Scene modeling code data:
+---+
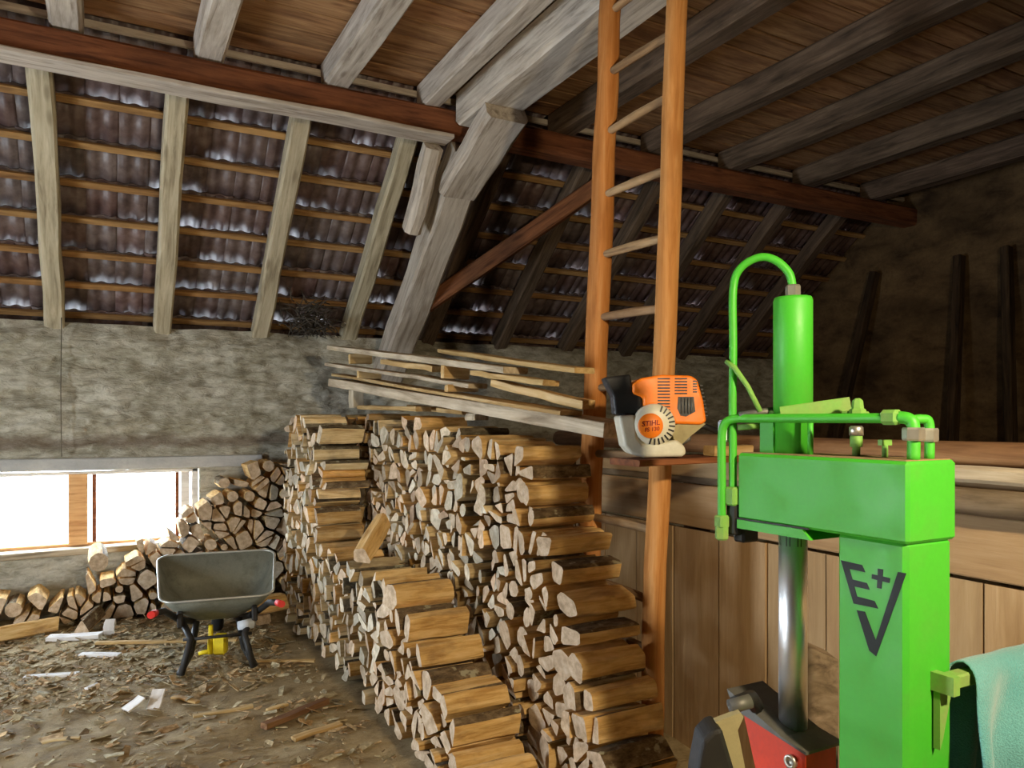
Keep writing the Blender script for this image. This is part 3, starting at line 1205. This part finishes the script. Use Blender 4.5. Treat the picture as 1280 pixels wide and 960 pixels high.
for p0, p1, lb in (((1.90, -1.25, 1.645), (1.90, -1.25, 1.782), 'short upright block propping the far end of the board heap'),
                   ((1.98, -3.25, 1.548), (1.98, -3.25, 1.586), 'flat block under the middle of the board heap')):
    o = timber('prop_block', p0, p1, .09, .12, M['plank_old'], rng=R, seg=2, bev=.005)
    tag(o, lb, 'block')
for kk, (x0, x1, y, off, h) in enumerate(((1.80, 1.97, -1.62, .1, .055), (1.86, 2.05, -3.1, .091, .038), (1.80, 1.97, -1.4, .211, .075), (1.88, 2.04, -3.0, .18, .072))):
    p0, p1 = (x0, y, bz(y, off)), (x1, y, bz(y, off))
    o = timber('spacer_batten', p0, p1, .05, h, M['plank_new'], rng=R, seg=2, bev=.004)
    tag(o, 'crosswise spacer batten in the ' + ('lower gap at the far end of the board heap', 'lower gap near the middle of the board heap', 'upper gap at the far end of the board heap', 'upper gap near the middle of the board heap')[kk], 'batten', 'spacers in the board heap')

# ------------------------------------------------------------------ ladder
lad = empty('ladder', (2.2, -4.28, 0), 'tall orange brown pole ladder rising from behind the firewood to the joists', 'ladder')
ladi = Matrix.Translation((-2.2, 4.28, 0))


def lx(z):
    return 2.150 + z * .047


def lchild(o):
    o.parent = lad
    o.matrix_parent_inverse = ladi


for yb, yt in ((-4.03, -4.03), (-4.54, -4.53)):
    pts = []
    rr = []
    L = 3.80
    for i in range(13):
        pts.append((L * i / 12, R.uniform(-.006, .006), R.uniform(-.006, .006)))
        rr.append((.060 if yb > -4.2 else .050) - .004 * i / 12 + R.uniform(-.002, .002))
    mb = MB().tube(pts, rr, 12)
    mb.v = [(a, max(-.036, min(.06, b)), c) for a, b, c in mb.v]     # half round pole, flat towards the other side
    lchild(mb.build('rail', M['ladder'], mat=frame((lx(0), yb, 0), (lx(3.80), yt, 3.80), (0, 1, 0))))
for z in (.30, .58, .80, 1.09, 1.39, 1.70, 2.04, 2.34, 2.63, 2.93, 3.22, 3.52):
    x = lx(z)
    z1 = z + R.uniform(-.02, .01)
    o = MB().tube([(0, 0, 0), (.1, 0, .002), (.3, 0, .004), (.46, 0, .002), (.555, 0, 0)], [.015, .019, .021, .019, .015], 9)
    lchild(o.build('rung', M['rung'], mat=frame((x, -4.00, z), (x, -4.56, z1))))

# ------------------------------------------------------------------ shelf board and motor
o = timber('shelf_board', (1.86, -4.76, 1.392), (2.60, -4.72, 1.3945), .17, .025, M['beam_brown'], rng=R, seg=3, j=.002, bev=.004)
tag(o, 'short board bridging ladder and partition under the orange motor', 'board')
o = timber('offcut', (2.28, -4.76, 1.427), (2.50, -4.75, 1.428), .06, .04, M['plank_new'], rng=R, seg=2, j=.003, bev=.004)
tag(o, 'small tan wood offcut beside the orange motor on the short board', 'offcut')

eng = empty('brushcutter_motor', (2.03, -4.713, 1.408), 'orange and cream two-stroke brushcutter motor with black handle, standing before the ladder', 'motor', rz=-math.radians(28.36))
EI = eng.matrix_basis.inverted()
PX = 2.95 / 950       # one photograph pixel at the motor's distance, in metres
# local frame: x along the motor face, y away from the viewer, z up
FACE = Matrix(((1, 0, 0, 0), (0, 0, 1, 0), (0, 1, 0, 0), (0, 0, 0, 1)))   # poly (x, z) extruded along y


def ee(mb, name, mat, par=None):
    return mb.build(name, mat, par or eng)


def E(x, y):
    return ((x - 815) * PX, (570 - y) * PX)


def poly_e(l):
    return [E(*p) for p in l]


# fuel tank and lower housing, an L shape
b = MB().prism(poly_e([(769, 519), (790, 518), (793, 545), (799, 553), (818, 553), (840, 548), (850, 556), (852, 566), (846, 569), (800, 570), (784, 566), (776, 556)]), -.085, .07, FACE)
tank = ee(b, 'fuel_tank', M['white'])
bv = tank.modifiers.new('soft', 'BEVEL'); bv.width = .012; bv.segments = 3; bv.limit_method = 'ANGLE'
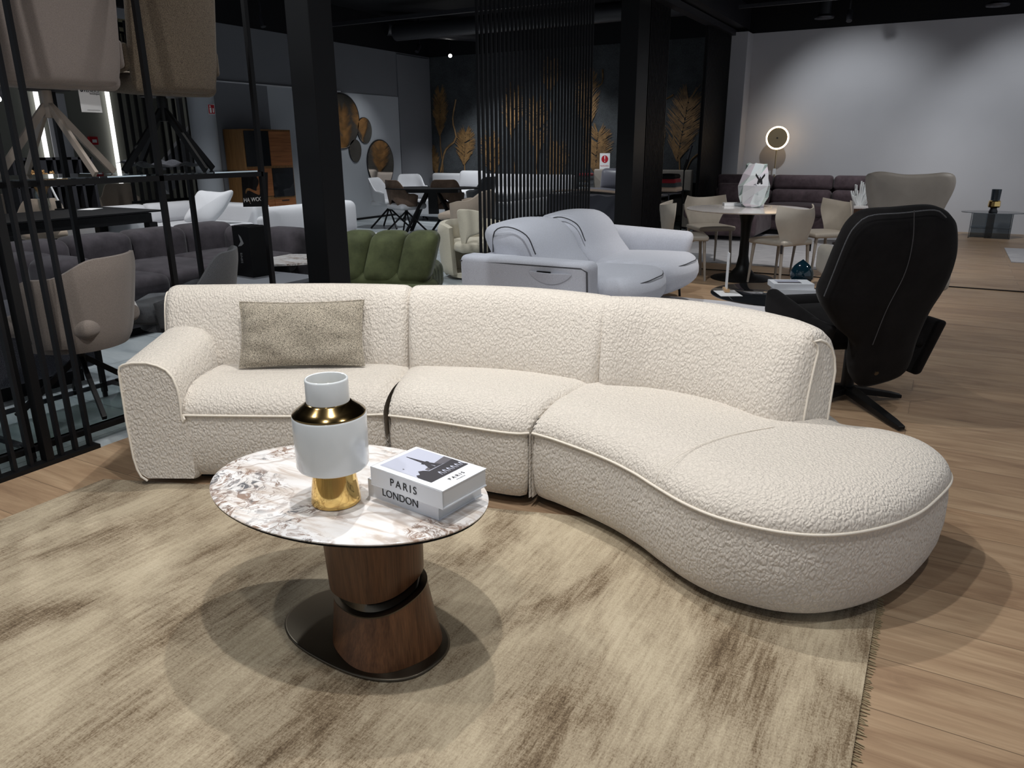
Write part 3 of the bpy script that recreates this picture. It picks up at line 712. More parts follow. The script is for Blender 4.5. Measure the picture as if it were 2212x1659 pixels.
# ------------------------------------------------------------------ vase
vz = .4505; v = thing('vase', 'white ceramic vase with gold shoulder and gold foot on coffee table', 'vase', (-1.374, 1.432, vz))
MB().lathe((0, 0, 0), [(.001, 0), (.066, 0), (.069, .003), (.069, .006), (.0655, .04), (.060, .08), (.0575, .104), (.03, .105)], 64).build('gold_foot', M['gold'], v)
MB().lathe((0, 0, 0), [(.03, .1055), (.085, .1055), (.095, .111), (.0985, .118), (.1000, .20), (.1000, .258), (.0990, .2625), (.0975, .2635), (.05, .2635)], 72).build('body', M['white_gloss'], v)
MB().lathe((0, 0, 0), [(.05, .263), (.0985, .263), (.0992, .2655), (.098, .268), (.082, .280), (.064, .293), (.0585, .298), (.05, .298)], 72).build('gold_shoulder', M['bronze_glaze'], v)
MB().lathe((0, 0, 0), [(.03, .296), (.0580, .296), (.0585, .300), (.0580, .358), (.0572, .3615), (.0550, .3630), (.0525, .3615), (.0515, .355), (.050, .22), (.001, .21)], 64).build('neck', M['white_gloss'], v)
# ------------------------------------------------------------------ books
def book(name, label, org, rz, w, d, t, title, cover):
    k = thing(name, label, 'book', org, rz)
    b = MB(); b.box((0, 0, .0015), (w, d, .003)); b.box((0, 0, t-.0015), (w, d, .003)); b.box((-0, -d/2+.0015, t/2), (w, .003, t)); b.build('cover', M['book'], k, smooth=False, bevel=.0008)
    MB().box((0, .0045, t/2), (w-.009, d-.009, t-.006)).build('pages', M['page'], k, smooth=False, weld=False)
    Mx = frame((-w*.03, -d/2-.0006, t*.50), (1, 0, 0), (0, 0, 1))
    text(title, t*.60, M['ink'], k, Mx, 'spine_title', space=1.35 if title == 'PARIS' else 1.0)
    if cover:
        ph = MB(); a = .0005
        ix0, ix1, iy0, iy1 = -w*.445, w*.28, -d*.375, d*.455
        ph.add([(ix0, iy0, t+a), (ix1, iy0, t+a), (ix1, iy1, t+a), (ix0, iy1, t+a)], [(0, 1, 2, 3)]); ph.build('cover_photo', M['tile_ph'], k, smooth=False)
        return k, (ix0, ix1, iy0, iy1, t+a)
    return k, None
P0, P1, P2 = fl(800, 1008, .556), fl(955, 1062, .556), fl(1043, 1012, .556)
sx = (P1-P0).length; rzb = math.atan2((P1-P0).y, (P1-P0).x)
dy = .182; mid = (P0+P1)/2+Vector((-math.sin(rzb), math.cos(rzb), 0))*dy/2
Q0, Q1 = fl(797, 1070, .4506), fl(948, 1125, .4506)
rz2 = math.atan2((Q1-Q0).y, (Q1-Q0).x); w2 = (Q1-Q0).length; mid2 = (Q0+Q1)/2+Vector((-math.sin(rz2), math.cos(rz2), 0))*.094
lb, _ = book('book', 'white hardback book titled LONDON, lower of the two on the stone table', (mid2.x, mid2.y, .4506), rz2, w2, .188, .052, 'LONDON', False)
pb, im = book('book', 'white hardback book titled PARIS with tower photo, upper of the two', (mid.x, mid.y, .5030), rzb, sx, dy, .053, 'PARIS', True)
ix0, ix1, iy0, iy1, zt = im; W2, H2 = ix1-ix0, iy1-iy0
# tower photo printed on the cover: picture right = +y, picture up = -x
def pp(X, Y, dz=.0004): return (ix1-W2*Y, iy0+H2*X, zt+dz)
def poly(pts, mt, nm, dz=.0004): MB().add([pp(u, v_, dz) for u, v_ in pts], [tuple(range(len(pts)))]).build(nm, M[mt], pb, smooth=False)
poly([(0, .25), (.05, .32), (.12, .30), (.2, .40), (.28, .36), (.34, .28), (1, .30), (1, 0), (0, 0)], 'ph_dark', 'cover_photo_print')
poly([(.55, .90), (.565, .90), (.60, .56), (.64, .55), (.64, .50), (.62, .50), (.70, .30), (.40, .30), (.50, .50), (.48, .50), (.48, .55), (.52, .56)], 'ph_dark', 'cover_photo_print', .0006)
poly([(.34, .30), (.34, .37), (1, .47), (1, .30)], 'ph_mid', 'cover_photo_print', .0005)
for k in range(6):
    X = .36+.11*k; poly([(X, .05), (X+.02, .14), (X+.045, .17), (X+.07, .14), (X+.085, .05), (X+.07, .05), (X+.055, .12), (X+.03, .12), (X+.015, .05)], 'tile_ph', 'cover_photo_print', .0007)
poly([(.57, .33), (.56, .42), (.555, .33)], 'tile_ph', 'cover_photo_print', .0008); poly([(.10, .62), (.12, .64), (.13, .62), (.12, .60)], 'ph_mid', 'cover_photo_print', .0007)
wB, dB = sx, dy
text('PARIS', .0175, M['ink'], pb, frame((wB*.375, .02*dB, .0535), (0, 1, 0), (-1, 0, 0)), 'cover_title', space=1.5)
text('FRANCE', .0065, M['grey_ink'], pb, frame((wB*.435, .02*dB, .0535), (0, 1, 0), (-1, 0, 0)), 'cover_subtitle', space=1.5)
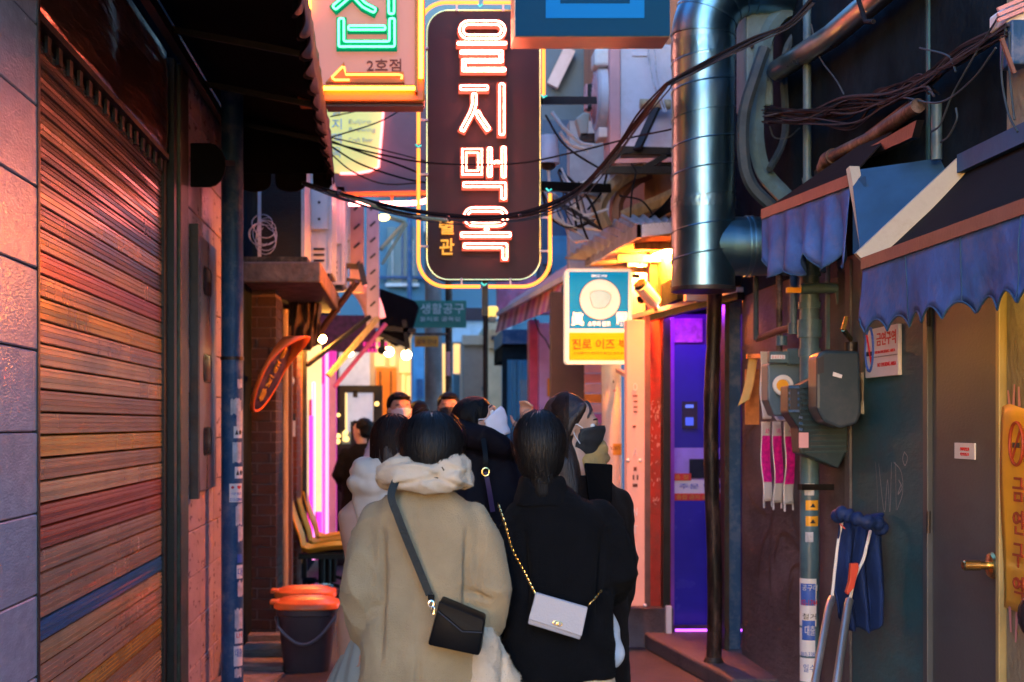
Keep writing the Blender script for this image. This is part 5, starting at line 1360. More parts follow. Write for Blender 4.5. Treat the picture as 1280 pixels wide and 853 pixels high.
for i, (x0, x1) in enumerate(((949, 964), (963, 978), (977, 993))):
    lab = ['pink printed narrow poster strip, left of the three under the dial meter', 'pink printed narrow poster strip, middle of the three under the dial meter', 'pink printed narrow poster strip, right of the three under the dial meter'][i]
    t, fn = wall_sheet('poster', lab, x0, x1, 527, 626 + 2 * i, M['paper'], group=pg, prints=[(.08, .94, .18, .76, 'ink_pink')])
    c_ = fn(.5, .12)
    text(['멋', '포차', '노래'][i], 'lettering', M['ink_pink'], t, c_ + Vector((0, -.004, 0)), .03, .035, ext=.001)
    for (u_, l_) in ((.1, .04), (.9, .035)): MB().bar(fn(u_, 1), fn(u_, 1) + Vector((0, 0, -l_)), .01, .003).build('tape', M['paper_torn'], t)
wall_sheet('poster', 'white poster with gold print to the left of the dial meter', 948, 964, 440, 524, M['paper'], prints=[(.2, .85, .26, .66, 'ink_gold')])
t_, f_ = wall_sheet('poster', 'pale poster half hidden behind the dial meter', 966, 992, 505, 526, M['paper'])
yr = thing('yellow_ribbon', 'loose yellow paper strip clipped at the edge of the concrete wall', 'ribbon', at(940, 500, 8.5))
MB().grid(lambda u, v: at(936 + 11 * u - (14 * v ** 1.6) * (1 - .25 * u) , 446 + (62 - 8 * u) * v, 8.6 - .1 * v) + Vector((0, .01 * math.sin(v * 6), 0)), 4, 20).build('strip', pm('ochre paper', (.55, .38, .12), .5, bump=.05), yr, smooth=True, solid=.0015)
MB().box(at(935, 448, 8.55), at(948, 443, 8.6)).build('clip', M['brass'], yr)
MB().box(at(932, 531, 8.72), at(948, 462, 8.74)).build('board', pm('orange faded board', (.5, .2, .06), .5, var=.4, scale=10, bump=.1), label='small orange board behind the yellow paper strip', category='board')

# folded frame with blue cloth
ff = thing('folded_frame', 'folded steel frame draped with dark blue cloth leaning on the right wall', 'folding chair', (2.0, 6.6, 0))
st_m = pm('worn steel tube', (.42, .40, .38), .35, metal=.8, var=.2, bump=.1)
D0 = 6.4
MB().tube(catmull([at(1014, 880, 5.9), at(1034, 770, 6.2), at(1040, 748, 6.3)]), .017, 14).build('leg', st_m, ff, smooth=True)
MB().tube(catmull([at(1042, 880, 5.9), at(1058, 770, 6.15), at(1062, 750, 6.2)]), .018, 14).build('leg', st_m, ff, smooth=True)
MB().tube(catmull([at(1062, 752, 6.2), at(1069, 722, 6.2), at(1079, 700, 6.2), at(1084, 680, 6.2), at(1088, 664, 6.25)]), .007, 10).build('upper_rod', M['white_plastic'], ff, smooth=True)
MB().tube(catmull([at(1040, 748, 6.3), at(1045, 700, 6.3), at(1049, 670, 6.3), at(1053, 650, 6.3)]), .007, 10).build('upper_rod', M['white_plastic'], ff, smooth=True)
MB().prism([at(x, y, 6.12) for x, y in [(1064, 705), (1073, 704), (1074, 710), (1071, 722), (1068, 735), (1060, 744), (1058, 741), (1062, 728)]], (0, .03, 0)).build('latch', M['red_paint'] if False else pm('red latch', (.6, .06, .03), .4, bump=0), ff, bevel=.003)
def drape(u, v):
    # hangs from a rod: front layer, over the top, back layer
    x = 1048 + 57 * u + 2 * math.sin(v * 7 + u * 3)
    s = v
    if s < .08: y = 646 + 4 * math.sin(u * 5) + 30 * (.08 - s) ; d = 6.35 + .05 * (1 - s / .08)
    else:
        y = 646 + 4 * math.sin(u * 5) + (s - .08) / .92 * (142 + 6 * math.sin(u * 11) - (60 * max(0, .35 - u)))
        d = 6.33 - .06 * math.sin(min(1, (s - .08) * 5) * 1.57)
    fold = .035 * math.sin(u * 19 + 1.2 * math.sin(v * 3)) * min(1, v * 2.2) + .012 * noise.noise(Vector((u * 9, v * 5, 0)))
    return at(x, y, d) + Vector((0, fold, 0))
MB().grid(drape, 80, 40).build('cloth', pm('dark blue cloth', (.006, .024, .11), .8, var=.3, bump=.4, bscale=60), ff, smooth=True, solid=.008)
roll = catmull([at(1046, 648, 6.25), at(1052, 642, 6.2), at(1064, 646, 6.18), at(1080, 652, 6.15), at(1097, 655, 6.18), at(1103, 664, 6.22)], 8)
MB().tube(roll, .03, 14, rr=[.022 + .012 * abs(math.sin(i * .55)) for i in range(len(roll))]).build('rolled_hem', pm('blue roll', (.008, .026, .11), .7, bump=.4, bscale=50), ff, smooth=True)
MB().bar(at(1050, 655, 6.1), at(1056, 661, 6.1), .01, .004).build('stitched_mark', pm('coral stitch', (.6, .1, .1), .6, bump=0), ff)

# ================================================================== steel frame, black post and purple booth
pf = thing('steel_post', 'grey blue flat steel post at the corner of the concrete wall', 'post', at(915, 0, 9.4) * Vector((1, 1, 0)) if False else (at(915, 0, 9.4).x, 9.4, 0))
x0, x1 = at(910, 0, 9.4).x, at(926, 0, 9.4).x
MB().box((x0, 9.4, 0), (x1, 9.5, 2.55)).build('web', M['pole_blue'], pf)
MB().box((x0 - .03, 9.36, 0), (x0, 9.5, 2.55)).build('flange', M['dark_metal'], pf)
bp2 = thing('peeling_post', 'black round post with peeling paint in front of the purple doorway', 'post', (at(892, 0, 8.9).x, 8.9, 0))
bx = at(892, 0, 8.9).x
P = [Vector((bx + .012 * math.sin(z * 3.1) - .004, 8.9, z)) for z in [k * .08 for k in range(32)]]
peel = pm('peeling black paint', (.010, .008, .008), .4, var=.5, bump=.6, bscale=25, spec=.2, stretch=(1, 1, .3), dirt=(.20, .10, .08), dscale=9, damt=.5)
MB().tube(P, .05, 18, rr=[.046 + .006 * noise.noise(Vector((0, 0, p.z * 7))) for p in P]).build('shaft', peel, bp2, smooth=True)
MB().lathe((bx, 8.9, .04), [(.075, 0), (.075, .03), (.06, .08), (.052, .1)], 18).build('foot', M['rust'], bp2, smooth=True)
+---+
WHAT TO PRODUCE:
Everything from the first line of the records through the line containing "o.matrix_parent_inverse = ladi" should be reproduced exactly, apart from the pictures.

RESULT OF THIS EXERCISE:
Keep writing the Blender script for this image. This is part 3, starting at line 1205. This part finishes the script. Use Blender 4.5. Treat the picture as 1280 pixels wide and 960 pixels high.
for p0, p1, lb in (((1.90, -1.25, 1.645), (1.90, -1.25, 1.782), 'short upright block propping the far end of the board heap'),
                   ((1.98, -3.25, 1.548), (1.98, -3.25, 1.586), 'flat block under the middle of the board heap')):
    o = timber('prop_block', p0, p1, .09, .12, M['plank_old'], rng=R, seg=2, bev=.005)
    tag(o, lb, 'block')
for kk, (x0, x1, y, off, h) in enumerate(((1.80, 1.97, -1.62, .1, .055), (1.86, 2.05, -3.1, .091, .038), (1.80, 1.97, -1.4, .211, .075), (1.88, 2.04, -3.0, .18, .072))):
    p0, p1 = (x0, y, bz(y, off)), (x1, y, bz(y, off))
    o = timber('spacer_batten', p0, p1, .05, h, M['plank_new'], rng=R, seg=2, bev=.004)
    tag(o, 'crosswise spacer batten in the ' + ('lower gap at the far end of the board heap', 'lower gap near the middle of the board heap', 'upper gap at the far end of the board heap', 'upper gap near the middle of the board heap')[kk], 'batten', 'spacers in the board heap')

# ------------------------------------------------------------------ ladder
lad = empty('ladder', (2.2, -4.28, 0), 'tall orange brown pole ladder rising from behind the firewood to the joists', 'ladder')
ladi = Matrix.Translation((-2.2, 4.28, 0))


def lx(z):
    return 2.150 + z * .047


def lchild(o):
    o.parent = lad
    o.matrix_parent_inverse = ladi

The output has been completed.